▶ SET EXERCISE
Print verbatim the opening line of the material and every subsequent line through the one containing "w_ = mk('wing', wing(WST, mp_, n=20), 'belly', cv, ang=50)".

★ ★ ★

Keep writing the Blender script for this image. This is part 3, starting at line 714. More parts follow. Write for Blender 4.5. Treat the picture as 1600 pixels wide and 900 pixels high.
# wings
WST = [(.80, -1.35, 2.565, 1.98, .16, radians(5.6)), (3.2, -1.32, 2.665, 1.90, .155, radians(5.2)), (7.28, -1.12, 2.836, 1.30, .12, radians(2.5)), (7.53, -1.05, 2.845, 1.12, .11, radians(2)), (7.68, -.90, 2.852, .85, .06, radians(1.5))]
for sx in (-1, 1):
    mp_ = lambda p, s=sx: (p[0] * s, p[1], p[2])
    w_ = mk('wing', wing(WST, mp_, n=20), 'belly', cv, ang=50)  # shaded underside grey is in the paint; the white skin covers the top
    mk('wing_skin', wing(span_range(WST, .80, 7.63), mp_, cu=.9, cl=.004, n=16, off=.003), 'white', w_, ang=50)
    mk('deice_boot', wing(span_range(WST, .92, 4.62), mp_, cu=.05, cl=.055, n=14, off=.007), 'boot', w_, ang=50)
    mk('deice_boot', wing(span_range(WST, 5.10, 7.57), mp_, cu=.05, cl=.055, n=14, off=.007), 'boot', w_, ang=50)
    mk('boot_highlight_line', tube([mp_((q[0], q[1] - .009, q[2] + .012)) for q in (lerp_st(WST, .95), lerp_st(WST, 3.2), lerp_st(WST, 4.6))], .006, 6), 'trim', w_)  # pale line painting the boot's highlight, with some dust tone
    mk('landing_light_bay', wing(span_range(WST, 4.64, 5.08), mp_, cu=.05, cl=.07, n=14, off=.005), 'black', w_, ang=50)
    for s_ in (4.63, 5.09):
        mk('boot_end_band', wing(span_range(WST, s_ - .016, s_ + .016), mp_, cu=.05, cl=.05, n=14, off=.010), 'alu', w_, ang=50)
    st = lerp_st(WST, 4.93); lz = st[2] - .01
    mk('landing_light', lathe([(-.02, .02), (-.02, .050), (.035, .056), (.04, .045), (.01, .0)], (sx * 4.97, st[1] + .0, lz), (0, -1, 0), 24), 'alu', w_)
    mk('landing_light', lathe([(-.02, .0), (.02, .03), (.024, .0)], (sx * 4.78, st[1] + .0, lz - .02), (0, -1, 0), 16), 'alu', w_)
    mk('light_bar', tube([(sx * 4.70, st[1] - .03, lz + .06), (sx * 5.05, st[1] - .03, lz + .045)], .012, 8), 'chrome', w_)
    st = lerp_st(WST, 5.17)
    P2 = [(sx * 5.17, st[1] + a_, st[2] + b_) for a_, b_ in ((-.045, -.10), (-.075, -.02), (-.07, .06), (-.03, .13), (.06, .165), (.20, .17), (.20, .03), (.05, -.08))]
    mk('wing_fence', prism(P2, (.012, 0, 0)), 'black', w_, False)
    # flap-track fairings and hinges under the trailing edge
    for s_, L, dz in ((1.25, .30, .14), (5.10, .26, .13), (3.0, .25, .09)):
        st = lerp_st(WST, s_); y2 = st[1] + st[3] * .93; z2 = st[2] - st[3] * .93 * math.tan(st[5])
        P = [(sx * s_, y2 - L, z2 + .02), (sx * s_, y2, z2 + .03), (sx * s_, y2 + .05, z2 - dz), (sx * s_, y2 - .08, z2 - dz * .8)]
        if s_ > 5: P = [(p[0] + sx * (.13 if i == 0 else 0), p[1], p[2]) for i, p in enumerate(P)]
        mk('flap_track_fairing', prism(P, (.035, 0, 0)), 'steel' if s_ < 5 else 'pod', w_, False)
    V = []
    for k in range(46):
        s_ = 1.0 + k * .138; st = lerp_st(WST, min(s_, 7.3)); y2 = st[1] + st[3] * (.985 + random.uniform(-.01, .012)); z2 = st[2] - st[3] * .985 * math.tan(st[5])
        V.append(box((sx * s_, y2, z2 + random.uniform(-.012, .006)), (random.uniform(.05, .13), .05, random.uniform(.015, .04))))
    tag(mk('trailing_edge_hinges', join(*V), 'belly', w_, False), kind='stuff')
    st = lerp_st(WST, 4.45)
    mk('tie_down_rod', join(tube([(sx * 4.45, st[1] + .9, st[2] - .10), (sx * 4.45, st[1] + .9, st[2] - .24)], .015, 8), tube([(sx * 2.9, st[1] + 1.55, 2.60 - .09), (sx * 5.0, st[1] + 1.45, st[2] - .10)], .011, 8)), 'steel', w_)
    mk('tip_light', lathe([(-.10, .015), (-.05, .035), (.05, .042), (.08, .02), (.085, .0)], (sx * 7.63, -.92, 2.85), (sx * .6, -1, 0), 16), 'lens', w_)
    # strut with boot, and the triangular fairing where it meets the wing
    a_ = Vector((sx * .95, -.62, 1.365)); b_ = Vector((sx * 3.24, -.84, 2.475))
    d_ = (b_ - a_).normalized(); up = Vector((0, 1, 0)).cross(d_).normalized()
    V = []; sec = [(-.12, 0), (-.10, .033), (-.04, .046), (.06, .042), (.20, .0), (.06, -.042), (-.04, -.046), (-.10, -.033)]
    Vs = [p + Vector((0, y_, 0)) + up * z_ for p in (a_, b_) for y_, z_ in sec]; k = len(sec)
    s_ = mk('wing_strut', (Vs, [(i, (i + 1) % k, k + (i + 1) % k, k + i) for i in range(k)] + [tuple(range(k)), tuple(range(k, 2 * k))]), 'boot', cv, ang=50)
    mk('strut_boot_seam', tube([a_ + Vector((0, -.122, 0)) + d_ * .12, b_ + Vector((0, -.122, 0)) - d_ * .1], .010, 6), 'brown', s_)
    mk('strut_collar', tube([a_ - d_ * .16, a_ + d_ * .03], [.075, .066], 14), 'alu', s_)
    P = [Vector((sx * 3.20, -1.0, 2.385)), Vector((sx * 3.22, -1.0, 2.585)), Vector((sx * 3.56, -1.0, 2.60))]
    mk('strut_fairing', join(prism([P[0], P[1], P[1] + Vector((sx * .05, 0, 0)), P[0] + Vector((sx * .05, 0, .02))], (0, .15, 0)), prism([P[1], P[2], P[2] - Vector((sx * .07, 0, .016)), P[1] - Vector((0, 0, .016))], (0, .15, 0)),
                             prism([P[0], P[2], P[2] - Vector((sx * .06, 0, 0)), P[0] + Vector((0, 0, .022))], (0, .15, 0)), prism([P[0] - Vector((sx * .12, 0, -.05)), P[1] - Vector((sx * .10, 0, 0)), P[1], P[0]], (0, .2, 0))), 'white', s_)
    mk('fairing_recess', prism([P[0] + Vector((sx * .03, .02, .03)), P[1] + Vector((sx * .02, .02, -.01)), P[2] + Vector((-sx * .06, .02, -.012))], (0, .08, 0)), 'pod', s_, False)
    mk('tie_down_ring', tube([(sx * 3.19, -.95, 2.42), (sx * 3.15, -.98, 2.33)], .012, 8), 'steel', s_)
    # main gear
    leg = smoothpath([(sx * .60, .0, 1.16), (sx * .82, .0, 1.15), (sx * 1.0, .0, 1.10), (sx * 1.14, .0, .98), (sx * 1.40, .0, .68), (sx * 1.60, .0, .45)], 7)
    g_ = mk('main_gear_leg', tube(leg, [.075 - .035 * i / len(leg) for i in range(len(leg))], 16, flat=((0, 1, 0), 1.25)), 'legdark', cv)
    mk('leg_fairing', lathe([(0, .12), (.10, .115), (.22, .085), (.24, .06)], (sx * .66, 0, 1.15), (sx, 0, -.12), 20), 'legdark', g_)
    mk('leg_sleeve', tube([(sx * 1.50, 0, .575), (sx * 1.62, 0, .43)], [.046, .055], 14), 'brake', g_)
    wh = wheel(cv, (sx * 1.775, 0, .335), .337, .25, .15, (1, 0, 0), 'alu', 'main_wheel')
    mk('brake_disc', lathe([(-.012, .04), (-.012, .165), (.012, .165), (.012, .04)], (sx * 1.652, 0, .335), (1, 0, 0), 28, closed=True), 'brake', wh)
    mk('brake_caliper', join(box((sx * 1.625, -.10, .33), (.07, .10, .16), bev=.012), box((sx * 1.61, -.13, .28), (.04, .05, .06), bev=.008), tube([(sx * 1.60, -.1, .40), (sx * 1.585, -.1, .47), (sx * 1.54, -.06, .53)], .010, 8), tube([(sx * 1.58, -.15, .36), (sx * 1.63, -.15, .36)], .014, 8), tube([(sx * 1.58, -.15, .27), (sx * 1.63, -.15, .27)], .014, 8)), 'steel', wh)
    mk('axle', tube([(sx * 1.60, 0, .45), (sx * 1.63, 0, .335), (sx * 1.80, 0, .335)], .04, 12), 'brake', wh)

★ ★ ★

▶ SOLUTION TO THE PROBLEM
Keep writing the Blender script for this image. This is part 3, starting at line 714. More parts follow. Write for Blender 4.5. Treat the picture as 1600 pixels wide and 900 pixels high.
# wings
WST = [(.80, -1.35, 2.565, 1.98, .16, radians(5.6)), (3.2, -1.32, 2.665, 1.90, .155, radians(5.2)), (7.28, -1.12, 2.836, 1.30, .12, radians(2.5)), (7.53, -1.05, 2.845, 1.12, .11, radians(2)), (7.68, -.90, 2.852, .85, .06, radians(1.5))]
for sx in (-1, 1):
    mp_ = lambda p, s=sx: (p[0] * s, p[1], p[2])
    w_ = mk('wing', wing(WST, mp_, n=20), 'belly', cv, ang=50)  # shaded underside grey is in the paint; the white skin covers the top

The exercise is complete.